Problem:
Transcribe the listing word for word.

Source excerpt:
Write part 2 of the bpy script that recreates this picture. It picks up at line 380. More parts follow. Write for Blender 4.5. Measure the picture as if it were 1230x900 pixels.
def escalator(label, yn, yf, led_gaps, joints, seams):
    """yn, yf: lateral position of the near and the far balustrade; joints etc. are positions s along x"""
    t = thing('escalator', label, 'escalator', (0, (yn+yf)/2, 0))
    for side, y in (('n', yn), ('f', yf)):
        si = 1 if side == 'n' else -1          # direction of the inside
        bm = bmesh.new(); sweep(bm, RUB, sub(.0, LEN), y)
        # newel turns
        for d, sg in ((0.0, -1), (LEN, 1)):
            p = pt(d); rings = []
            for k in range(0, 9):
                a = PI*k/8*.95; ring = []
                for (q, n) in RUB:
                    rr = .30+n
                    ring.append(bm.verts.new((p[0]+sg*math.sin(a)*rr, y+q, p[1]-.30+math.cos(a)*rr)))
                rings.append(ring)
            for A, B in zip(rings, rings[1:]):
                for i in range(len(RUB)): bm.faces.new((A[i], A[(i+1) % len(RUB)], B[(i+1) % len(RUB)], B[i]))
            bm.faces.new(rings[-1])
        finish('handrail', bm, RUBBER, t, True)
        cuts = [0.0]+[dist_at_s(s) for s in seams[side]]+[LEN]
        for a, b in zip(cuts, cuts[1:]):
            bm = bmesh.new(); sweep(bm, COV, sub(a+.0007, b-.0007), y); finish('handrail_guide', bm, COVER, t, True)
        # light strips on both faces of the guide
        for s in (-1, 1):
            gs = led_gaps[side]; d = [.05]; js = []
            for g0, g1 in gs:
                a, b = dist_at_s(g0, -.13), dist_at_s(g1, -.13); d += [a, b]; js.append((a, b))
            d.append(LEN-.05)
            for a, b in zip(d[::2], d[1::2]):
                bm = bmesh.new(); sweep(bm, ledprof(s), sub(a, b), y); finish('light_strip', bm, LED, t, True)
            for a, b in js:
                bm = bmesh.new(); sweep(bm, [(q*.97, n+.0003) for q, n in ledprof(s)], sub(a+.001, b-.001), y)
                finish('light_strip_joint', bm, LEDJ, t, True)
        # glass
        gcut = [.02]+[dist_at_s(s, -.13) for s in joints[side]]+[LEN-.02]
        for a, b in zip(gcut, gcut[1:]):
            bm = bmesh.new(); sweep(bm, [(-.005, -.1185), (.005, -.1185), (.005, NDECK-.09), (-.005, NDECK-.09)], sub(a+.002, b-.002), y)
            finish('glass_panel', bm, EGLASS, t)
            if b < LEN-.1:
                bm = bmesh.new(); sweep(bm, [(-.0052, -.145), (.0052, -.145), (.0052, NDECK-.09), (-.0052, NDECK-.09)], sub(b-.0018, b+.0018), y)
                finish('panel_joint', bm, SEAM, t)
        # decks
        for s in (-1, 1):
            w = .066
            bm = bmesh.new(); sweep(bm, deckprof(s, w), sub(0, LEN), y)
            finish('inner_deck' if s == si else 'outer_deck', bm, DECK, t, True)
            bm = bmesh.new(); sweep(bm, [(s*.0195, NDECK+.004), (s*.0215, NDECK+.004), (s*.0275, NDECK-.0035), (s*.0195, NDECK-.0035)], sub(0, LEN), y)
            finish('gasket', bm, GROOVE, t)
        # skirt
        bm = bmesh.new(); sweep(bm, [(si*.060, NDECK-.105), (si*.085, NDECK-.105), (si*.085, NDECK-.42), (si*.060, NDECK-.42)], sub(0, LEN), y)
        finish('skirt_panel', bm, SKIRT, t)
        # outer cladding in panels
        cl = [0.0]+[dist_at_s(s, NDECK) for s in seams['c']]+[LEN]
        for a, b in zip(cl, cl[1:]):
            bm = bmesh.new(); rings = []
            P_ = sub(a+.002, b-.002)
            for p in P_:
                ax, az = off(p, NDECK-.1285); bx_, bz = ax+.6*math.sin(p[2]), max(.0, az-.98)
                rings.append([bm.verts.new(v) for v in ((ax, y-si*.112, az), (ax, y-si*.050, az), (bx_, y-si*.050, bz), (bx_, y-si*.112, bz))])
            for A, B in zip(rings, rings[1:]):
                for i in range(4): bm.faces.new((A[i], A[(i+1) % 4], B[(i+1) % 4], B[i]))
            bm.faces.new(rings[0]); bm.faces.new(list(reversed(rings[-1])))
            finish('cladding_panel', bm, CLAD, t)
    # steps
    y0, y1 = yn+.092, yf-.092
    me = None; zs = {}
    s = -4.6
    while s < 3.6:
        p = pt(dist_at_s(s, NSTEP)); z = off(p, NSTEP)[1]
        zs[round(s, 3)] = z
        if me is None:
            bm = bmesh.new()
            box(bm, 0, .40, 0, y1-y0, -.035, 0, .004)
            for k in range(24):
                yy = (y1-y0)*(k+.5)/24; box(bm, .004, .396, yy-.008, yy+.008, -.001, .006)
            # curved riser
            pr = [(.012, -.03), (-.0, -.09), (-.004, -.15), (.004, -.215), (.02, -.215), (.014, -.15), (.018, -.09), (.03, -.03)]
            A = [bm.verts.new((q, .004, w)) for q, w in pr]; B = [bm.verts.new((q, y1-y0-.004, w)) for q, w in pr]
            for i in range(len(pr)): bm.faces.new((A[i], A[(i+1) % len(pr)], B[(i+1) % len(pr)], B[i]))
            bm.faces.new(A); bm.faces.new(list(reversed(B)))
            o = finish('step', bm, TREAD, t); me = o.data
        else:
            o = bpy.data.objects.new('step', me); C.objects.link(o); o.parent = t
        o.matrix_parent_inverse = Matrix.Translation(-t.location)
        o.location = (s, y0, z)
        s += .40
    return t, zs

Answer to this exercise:
Write part 2 of the bpy script that recreates this picture. It picks up at line 380. More parts follow. Write for Blender 4.5. Measure the picture as if it were 1230x900 pixels.
def escalator(label, yn, yf, led_gaps, joints, seams):
    """yn, yf: lateral position of the near and the far balustrade; joints etc. are positions s along x"""
    t = thing('escalator', label, 'escalator', (0, (yn+yf)/2, 0))
    for side, y in (('n', yn), ('f', yf)):
        si = 1 if side == 'n' else -1          # direction of the inside
        bm = bmesh.new(); sweep(bm, RUB, sub(.0, LEN), y)
        # newel turns
        for d, sg in ((0.0, -1), (LEN, 1)):
            p = pt(d); rings = []
            for k in range(0, 9):
                a = PI*k/8*.95; ring = []
                for (q, n) in RUB:
                    rr = .30+n
                    ring.append(bm.verts.new((p[0]+sg*math.sin(a)*rr, y+q, p[1]-.30+math.cos(a)*rr)))
                rings.append(ring)
            for A, B in zip(rings, rings[1:]):
                for i in range(len(RUB)): bm.faces.new((A[i], A[(i+1) % len(RUB)], B[(i+1) % len(RUB)], B[i]))
            bm.faces.new(rings[-1])
        finish('handrail', bm, RUBBER, t, True)
        cuts = [0.0]+[dist_at_s(s) for s in seams[side]]+[LEN]
        for a, b in zip(cuts, cuts[1:]):
            bm = bmesh.new(); sweep(bm, COV, sub(a+.0007, b-.0007), y); finish('handrail_guide', bm, COVER, t, True)
        # light strips on both faces of the guide
        for s in (-1, 1):
            gs = led_gaps[side]; d = [.05]; js = []
            for g0, g1 in gs:
                a, b = dist_at_s(g0, -.13), dist_at_s(g1, -.13); d += [a, b]; js.append((a, b))
            d.append(LEN-.05)
            for a, b in zip(d[::2], d[1::2]):
                bm = bmesh.new(); sweep(bm, ledprof(s), sub(a, b), y); finish('light_strip', bm, LED, t, True)
            for a, b in js:
                bm = bmesh.new(); sweep(bm, [(q*.97, n+.0003) for q, n in ledprof(s)], sub(a+.001, b-.001), y)
                finish('light_strip_joint', bm, LEDJ, t, True)
        # glass
        gcut = [.02]+[dist_at_s(s, -.13) for s in joints[side]]+[LEN-.02]
        for a, b in zip(gcut, gcut[1:]):
            bm = bmesh.new(); sweep(bm, [(-.005, -.1185), (.005, -.1185), (.005, NDECK-.09), (-.005, NDECK-.09)], sub(a+.002, b-.002), y)
            finish('glass_panel', bm, EGLASS, t)
            if b < LEN-.1:
                bm = bmesh.new(); sweep(bm, [(-.0052, -.145), (.0052, -.145), (.0052, NDECK-.09), (-.0052, NDECK-.09)], sub(b-.0018, b+.0018), y)
                finish('panel_joint', bm, SEAM, t)
        # decks
        for s in (-1, 1):
            w = .066
            bm = bmesh.new(); sweep(bm, deckprof(s, w), sub(0, LEN), y)
            finish('inner_deck' if s == si else 'outer_deck', bm, DECK, t, True)
            bm = bmesh.new(); sweep(bm, [(s*.0195, NDECK+.004), (s*.0215, NDECK+.004), (s*.0275, NDECK-.0035), (s*.0195, NDECK-.0035)], sub(0, LEN), y)
            finish('gasket', bm, GROOVE, t)
        # skirt
        bm = bmesh.new(); sweep(bm, [(si*.060, NDECK-.105), (si*.085, NDECK-.105), (si*.085, NDECK-.42), (si*.060, NDECK-.42)], sub(0, LEN), y)
        finish('skirt_panel', bm, SKIRT, t)
        # outer cladding in panels
        cl = [0.0]+[dist_at_s(s, NDECK) for s in seams['c']]+[LEN]
        for a, b in zip(cl, cl[1:]):
            bm = bmesh.new(); rings = []
            P_ = sub(a+.002, b-.002)
            for p in P_:
                ax, az = off(p, NDECK-.1285); bx_, bz = ax+.6*math.sin(p[2]), max(.0, az-.98)
                rings.append([bm.verts.new(v) for v in ((ax, y-si*.112, az), (ax, y-si*.050, az), (bx_, y-si*.050, bz), (bx_, y-si*.112, bz))])
            for A, B in zip(rings, rings[1:]):
                for i in range(4): bm.faces.new((A[i], A[(i+1) % 4], B[(i+1) % 4], B[i]))
            bm.faces.new(rings[0]); bm.faces.new(list(reversed(rings[-1])))
            finish('cladding_panel', bm, CLAD, t)
    # steps
    y0, y1 = yn+.092, yf-.092
    me = None; zs = {}
    s = -4.6
    while s < 3.6:
        p = pt(dist_at_s(s, NSTEP)); z = off(p, NSTEP)[1]
        zs[round(s, 3)] = z
        if me is None:
            bm = bmesh.new()
            box(bm, 0, .40, 0, y1-y0, -.035, 0, .004)
            for k in range(24):
                yy = (y1-y0)*(k+.5)/24; box(bm, .004, .396, yy-.008, yy+.008, -.001, .006)
            # curved riser
            pr = [(.012, -.03), (-.0, -.09), (-.004, -.15), (.004, -.215), (.02, -.215), (.014, -.15), (.018, -.09), (.03, -.03)]
            A = [bm.verts.new((q, .004, w)) for q, w in pr]; B = [bm.verts.new((q, y1-y0-.004, w)) for q, w in pr]
            for i in range(len(pr)): bm.faces.new((A[i], A[(i+1) % len(pr)], B[(i+1) % len(pr)], B[i]))
            bm.faces.new(A); bm.faces.new(list(reversed(B)))
            o = finish('step', bm, TREAD, t); me = o.data
        else:
            o = bpy.data.objects.new('step', me); C.objects.link(o); o.parent = t
        o.matrix_parent_inverse = Matrix.Translation(-t.location)
        o.location = (s, y0, z)
        s += .40
    return t, zs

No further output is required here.